Task directions:
Would you quote the material below in full and unchanged?
=== Collected material ===
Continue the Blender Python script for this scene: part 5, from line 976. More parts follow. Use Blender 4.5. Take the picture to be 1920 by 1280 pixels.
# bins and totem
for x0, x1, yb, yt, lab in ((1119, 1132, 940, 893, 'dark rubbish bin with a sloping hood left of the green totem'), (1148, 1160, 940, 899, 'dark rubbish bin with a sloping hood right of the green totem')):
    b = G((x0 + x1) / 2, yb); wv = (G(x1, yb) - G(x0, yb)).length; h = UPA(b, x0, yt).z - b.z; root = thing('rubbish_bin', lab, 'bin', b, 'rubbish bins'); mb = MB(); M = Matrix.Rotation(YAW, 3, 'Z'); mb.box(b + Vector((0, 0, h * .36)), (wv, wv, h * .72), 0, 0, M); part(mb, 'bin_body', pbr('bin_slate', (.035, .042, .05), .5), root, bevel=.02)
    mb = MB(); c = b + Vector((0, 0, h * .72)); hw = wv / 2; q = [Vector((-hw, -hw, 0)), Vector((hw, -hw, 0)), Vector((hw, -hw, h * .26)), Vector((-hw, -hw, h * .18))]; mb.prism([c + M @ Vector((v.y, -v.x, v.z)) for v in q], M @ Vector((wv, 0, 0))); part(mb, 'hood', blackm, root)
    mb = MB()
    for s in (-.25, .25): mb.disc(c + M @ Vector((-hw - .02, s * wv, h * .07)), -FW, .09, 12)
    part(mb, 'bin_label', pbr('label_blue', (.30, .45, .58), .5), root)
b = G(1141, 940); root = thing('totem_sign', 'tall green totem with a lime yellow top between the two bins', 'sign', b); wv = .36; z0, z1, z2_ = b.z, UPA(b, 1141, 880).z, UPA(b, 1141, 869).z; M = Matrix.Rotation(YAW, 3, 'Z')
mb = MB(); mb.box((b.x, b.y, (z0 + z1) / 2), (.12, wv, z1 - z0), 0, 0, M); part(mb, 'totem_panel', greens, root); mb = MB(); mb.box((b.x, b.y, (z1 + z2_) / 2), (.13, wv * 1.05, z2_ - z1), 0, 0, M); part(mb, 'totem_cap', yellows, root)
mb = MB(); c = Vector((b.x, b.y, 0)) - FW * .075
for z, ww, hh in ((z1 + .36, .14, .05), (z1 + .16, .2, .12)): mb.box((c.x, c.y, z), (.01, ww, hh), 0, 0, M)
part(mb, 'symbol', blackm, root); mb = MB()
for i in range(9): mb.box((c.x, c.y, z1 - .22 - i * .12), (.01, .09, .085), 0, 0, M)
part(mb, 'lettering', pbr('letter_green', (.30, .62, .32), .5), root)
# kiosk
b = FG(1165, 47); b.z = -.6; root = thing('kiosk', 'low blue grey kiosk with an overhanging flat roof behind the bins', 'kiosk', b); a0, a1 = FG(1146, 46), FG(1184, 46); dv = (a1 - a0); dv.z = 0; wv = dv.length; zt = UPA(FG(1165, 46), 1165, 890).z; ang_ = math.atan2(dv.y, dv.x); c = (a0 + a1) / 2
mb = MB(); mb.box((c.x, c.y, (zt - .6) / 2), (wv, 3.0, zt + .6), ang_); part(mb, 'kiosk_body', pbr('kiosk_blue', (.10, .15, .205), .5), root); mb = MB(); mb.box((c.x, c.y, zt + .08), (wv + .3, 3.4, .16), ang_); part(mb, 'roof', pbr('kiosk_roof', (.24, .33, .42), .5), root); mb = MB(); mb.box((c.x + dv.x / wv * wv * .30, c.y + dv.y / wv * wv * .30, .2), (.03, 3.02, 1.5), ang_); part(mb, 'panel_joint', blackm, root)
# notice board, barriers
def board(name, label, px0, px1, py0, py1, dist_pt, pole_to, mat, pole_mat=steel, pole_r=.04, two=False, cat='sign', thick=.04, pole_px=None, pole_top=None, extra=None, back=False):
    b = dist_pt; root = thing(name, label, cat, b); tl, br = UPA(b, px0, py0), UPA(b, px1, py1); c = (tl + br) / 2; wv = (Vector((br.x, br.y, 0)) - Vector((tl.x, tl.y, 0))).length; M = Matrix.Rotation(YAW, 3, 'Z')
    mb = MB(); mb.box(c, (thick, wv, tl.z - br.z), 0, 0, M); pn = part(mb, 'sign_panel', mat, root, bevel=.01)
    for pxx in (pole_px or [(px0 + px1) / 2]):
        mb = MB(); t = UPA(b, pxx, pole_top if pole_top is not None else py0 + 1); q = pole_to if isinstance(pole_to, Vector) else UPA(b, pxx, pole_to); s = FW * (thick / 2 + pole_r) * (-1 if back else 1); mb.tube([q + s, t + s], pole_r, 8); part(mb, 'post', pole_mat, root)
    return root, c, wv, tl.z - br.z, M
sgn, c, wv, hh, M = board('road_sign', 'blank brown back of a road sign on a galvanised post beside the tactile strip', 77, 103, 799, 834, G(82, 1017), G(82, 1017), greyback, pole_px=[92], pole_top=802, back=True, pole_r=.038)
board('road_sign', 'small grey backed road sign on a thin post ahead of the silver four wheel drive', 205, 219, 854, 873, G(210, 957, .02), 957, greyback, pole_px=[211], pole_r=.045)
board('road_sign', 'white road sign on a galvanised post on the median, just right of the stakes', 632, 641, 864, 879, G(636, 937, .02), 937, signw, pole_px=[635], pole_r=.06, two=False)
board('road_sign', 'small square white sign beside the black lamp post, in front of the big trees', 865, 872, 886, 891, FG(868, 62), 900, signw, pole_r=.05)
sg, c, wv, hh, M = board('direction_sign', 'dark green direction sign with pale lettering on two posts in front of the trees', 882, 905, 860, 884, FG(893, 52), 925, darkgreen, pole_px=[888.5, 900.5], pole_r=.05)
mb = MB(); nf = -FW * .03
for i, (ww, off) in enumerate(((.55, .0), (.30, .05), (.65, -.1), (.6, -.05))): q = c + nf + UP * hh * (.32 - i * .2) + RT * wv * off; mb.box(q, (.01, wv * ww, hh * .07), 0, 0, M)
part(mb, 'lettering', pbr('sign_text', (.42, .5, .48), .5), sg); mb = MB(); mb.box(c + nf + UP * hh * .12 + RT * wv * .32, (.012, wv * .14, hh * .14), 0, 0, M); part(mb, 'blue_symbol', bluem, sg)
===
Solution below:
Continue the Blender Python script for this scene: part 5, from line 976. More parts follow. Use Blender 4.5. Take the picture to be 1920 by 1280 pixels.
# bins and totem
for x0, x1, yb, yt, lab in ((1119, 1132, 940, 893, 'dark rubbish bin with a sloping hood left of the green totem'), (1148, 1160, 940, 899, 'dark rubbish bin with a sloping hood right of the green totem')):
    b = G((x0 + x1) / 2, yb); wv = (G(x1, yb) - G(x0, yb)).length; h = UPA(b, x0, yt).z - b.z; root = thing('rubbish_bin', lab, 'bin', b, 'rubbish bins'); mb = MB(); M = Matrix.Rotation(YAW, 3, 'Z'); mb.box(b + Vector((0, 0, h * .36)), (wv, wv, h * .72), 0, 0, M); part(mb, 'bin_body', pbr('bin_slate', (.035, .042, .05), .5), root, bevel=.02)
    mb = MB(); c = b + Vector((0, 0, h * .72)); hw = wv / 2; q = [Vector((-hw, -hw, 0)), Vector((hw, -hw, 0)), Vector((hw, -hw, h * .26)), Vector((-hw, -hw, h * .18))]; mb.prism([c + M @ Vector((v.y, -v.x, v.z)) for v in q], M @ Vector((wv, 0, 0))); part(mb, 'hood', blackm, root)
    mb = MB()
    for s in (-.25, .25): mb.disc(c + M @ Vector((-hw - .02, s * wv, h * .07)), -FW, .09, 12)
    part(mb, 'bin_label', pbr('label_blue', (.30, .45, .58), .5), root)
b = G(1141, 940); root = thing('totem_sign', 'tall green totem with a lime yellow top between the two bins', 'sign', b); wv = .36; z0, z1, z2_ = b.z, UPA(b, 1141, 880).z, UPA(b, 1141, 869).z; M = Matrix.Rotation(YAW, 3, 'Z')
mb = MB(); mb.box((b.x, b.y, (z0 + z1) / 2), (.12, wv, z1 - z0), 0, 0, M); part(mb, 'totem_panel', greens, root); mb = MB(); mb.box((b.x, b.y, (z1 + z2_) / 2), (.13, wv * 1.05, z2_ - z1), 0, 0, M); part(mb, 'totem_cap', yellows, root)
mb = MB(); c = Vector((b.x, b.y, 0)) - FW * .075
for z, ww, hh in ((z1 + .36, .14, .05), (z1 + .16, .2, .12)): mb.box((c.x, c.y, z), (.01, ww, hh), 0, 0, M)
part(mb, 'symbol', blackm, root); mb = MB()
for i in range(9): mb.box((c.x, c.y, z1 - .22 - i * .12), (.01, .09, .085), 0, 0, M)
part(mb, 'lettering', pbr('letter_green', (.30, .62, .32), .5), root)
# kiosk
b = FG(1165, 47); b.z = -.6; root = thing('kiosk', 'low blue grey kiosk with an overhanging flat roof behind the bins', 'kiosk', b); a0, a1 = FG(1146, 46), FG(1184, 46); dv = (a1 - a0); dv.z = 0; wv = dv.length; zt = UPA(FG(1165, 46), 1165, 890).z; ang_ = math.atan2(dv.y, dv.x); c = (a0 + a1) / 2
mb = MB(); mb.box((c.x, c.y, (zt - .6) / 2), (wv, 3.0, zt + .6), ang_); part(mb, 'kiosk_body', pbr('kiosk_blue', (.10, .15, .205), .5), root); mb = MB(); mb.box((c.x, c.y, zt + .08), (wv + .3, 3.4, .16), ang_); part(mb, 'roof', pbr('kiosk_roof', (.24, .33, .42), .5), root); mb = MB(); mb.box((c.x + dv.x / wv * wv * .30, c.y + dv.y / wv * wv * .30, .2), (.03, 3.02, 1.5), ang_); part(mb, 'panel_joint', blackm, root)
# notice board, barriers
def board(name, label, px0, px1, py0, py1, dist_pt, pole_to, mat, pole_mat=steel, pole_r=.04, two=False, cat='sign', thick=.04, pole_px=None, pole_top=None, extra=None, back=False):
    b = dist_pt; root = thing(name, label, cat, b); tl, br = UPA(b, px0, py0), UPA(b, px1, py1); c = (tl + br) / 2; wv = (Vector((br.x, br.y, 0)) - Vector((tl.x, tl.y, 0))).length; M = Matrix.Rotation(YAW, 3, 'Z')
    mb = MB(); mb.box(c, (thick, wv, tl.z - br.z), 0, 0, M); pn = part(mb, 'sign_panel', mat, root, bevel=.01)
    for pxx in (pole_px or [(px0 + px1) / 2]):
        mb = MB(); t = UPA(b, pxx, pole_top if pole_top is not None else py0 + 1); q = pole_to if isinstance(pole_to, Vector) else UPA(b, pxx, pole_to); s = FW * (thick / 2 + pole_r) * (-1 if back else 1); mb.tube([q + s, t + s], pole_r, 8); part(mb, 'post', pole_mat, root)
    return root, c, wv, tl.z - br.z, M
sgn, c, wv, hh, M = board('road_sign', 'blank brown back of a road sign on a galvanised post beside the tactile strip', 77, 103, 799, 834, G(82, 1017), G(82, 1017), greyback, pole_px=[92], pole_top=802, back=True, pole_r=.038)
board('road_sign', 'small grey backed road sign on a thin post ahead of the silver four wheel drive', 205, 219, 854, 873, G(210, 957, .02), 957, greyback, pole_px=[211], pole_r=.045)
board('road_sign', 'white road sign on a galvanised post on the median, just right of the stakes', 632, 641, 864, 879, G(636, 937, .02), 937, signw, pole_px=[635], pole_r=.06, two=False)
board('road_sign', 'small square white sign beside the black lamp post, in front of the big trees', 865, 872, 886, 891, FG(868, 62), 900, signw, pole_r=.05)
sg, c, wv, hh, M = board('direction_sign', 'dark green direction sign with pale lettering on two posts in front of the trees', 882, 905, 860, 884, FG(893, 52), 925, darkgreen, pole_px=[888.5, 900.5], pole_r=.05)
mb = MB(); nf = -FW * .03
for i, (ww, off) in enumerate(((.55, .0), (.30, .05), (.65, -.1), (.6, -.05))): q = c + nf + UP * hh * (.32 - i * .2) + RT * wv * off; mb.box(q, (.01, wv * ww, hh * .07), 0, 0, M)
part(mb, 'lettering', pbr('sign_text', (.42, .5, .48), .5), sg); mb = MB(); mb.box(c + nf + UP * hh * .12 + RT * wv * .32, (.012, wv * .14, hh * .14), 0, 0, M); part(mb, 'blue_symbol', bluem, sg)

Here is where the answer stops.